Waves on a vortex: rays, rings and resonances
Theo Torres, Antonin Coutant, Sam Dolan, Silke Weinfurtner

TL;DR
This paper investigates surface water wave scattering by vortices, revealing unstable orbits analogous to black hole light rings, and predicts observable resonances with potential experimental validation.
Contribution
It introduces a ray-tracing approach to identify vortex orbits analogous to black hole light rings and derives explicit formulas for their properties.
Findings
Existence of unstable co-rotating and counter-rotating orbits around vortices.
Derived an explicit formula for the critical orbit radius in deep water.

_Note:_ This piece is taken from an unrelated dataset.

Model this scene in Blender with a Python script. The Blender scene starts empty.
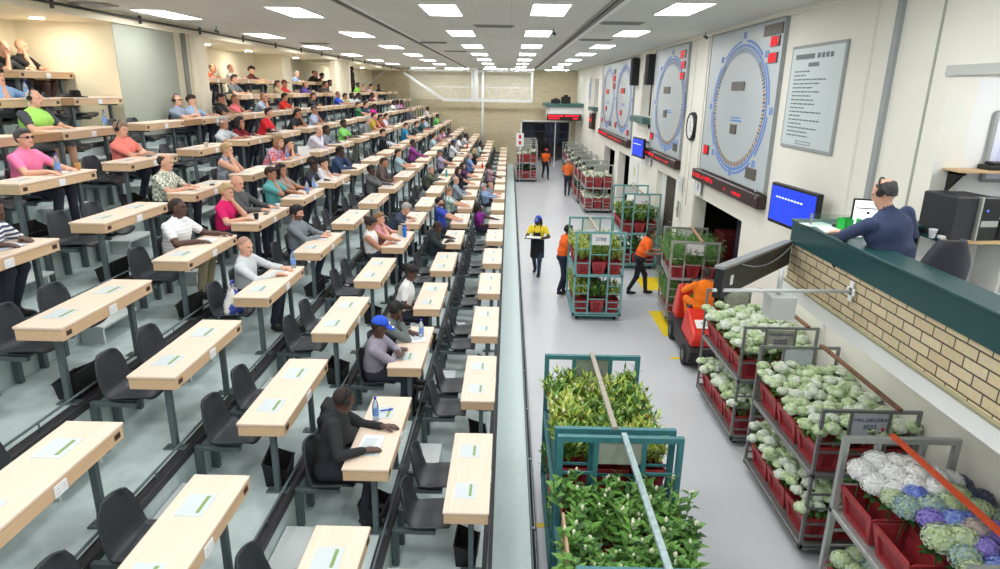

Predicted a discrete set of damped resonances that can be observed experimentally.
Abstract
We study the scattering of surface water waves with irrotational draining vortices. At small depth, this system is a mathematical analogue of a rotating black hole and can be used to mimic some of its peculiar phenomenon. Using ray-tracing methods, we exhibit the existence of unstable orbits around vortices at arbitrary depth. These orbits are the analogue of the light rings of a black hole. We show that these orbits come in pairs, one co-rotating and one counter-rotating, at a critical radius that varies with the frequency. We derived an explicit formula for this radius in the deep water regime. Our method is validated by comparison with recent experimental data from a wavetank experiment. We finally argue that these rings will generate a discrete set of damped resonances that we characterize and that could possibly be observed in future experiments.